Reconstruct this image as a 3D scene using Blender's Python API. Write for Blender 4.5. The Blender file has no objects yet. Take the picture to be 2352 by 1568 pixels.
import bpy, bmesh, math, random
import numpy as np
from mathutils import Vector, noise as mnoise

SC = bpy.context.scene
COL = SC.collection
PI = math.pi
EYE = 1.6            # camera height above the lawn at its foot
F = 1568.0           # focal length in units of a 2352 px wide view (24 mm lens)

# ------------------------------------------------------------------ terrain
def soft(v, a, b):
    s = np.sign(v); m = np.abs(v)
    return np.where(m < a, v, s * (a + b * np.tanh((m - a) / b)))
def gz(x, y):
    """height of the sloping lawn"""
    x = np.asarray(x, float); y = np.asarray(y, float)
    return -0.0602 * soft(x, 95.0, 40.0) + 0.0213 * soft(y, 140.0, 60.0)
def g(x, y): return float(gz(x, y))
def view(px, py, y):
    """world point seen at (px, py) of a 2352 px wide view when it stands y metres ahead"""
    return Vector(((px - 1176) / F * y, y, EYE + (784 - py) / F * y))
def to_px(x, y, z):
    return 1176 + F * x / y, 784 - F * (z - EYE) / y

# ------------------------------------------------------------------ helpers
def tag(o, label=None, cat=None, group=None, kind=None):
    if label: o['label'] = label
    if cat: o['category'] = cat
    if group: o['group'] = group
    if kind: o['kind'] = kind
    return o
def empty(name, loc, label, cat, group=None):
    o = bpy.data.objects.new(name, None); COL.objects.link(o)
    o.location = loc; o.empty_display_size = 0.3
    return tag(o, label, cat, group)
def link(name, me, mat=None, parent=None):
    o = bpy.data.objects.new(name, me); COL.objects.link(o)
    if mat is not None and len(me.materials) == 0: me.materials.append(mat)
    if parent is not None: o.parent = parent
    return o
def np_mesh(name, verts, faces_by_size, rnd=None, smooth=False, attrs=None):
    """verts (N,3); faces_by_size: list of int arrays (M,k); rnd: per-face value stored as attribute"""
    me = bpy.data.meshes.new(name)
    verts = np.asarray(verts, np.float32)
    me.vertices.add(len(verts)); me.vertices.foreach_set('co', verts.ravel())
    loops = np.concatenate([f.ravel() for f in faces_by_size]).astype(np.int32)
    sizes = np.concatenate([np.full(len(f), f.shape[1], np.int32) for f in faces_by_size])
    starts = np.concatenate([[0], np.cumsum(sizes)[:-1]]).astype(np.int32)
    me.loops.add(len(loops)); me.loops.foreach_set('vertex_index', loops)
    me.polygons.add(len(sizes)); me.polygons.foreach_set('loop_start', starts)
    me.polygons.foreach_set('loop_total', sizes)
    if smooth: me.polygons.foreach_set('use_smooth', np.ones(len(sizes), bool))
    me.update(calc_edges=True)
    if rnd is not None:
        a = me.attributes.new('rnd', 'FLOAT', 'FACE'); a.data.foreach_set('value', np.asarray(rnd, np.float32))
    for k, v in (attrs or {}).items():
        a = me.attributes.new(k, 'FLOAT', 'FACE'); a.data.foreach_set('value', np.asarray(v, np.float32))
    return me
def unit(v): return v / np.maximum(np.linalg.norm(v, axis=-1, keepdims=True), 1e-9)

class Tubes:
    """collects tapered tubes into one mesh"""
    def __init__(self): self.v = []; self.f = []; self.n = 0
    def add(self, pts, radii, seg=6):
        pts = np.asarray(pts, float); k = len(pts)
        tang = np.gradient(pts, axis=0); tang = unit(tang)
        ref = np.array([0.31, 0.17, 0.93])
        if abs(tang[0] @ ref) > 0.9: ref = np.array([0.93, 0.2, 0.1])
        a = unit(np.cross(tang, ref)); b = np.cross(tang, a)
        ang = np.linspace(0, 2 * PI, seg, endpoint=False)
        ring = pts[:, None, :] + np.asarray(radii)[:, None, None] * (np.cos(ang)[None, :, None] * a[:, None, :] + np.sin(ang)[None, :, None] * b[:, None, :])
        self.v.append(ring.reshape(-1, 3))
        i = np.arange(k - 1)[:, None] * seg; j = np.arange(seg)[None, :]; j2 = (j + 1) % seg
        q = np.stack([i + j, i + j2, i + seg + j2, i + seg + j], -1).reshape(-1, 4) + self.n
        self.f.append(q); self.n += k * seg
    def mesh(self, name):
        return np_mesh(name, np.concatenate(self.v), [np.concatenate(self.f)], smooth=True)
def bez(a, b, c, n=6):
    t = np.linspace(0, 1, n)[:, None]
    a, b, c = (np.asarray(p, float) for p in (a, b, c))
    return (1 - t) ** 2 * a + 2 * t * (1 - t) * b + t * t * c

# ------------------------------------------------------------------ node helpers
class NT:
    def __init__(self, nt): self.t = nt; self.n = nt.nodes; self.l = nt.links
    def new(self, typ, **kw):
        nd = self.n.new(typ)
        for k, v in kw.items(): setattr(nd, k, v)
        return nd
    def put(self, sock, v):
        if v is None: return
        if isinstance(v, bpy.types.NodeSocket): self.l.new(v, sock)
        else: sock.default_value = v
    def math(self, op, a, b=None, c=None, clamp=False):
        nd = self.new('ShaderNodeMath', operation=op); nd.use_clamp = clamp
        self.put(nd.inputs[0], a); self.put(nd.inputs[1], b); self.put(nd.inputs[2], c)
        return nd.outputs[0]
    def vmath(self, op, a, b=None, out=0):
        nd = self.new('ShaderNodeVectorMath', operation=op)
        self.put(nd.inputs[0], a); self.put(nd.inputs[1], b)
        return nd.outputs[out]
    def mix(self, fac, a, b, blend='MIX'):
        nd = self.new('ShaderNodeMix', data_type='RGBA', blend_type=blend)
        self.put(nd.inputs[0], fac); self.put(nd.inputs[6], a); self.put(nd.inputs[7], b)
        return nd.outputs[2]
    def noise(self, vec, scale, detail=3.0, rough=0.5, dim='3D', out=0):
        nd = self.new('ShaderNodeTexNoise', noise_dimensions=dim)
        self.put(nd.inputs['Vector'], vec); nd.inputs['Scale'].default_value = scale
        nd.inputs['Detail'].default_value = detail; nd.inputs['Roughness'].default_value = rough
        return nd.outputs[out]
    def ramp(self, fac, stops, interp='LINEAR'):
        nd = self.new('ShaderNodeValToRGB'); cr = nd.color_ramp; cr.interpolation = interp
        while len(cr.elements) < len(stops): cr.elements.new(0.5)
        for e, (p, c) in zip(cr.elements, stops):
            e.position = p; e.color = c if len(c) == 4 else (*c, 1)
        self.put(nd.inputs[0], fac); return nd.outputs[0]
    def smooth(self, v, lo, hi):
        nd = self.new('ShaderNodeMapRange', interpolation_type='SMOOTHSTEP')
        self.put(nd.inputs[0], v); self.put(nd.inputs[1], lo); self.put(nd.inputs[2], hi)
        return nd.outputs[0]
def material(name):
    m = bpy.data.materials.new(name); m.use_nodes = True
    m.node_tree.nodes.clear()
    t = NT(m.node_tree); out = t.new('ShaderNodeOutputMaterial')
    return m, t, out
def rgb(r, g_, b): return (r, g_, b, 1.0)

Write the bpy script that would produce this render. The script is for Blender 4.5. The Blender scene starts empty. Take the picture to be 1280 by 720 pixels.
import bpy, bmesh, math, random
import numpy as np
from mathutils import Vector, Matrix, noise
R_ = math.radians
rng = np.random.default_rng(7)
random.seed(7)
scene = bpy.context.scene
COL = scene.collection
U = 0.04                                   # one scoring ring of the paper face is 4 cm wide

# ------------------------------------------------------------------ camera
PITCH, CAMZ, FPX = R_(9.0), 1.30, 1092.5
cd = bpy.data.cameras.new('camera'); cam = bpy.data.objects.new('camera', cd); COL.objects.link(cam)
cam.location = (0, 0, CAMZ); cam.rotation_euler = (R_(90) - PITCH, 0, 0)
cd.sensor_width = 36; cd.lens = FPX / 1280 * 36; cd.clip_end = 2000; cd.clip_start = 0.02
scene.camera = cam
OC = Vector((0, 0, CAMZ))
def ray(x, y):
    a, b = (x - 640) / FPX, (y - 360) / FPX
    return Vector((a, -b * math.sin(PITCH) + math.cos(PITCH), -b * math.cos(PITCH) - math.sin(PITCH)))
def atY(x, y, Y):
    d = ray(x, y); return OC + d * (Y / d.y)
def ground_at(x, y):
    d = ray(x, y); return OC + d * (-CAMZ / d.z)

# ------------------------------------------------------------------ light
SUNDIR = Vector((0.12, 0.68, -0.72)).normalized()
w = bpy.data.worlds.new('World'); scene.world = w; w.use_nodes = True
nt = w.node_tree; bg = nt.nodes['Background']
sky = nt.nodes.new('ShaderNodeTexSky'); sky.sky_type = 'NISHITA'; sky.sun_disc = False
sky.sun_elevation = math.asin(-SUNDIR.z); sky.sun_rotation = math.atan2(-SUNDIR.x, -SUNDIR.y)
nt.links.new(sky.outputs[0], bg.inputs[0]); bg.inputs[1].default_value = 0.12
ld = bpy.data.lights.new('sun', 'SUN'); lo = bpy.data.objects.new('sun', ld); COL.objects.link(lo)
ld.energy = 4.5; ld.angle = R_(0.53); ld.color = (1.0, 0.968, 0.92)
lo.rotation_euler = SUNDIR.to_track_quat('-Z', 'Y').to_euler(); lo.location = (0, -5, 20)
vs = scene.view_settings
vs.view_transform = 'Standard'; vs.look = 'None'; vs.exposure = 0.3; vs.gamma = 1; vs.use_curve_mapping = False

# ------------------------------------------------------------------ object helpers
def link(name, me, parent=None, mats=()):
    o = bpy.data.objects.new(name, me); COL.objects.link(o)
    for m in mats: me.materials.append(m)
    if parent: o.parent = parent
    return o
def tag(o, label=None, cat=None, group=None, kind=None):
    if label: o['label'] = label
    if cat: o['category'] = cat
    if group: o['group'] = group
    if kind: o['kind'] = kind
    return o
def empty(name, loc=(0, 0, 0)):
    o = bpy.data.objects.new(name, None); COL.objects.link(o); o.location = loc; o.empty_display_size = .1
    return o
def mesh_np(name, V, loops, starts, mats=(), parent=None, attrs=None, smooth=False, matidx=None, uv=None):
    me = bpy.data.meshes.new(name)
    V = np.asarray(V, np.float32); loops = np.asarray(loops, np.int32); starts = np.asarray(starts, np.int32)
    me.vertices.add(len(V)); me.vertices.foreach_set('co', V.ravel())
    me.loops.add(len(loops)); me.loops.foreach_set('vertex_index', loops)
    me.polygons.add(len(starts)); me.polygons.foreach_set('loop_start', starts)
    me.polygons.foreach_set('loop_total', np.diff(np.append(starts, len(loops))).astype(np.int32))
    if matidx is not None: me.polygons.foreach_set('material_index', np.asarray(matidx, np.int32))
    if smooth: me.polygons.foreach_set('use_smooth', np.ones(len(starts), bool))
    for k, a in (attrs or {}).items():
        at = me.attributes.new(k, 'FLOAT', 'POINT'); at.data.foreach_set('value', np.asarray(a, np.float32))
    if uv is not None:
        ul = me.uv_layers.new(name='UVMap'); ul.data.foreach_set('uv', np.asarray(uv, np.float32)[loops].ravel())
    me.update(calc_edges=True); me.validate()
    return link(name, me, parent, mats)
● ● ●
▶ [Brief]: Word for word, please print every line from the beginning of the records to the line bearing "(24 mm lens)", counting both ends and stopping there.

▶ [Final answer]:
Reconstruct this image as a 3D scene using Blender's Python API. Write for Blender 4.5. The Blender file has no objects yet. Take the picture to be 2352 by 1568 pixels.
import bpy, bmesh, math, random
import numpy as np
from mathutils import Vector, noise as mnoise

SC = bpy.context.scene
COL = SC.collection
PI = math.pi
EYE = 1.6            # camera height above the lawn at its foot
F = 1568.0           # focal length in units of a 2352 px wide view (24 mm lens)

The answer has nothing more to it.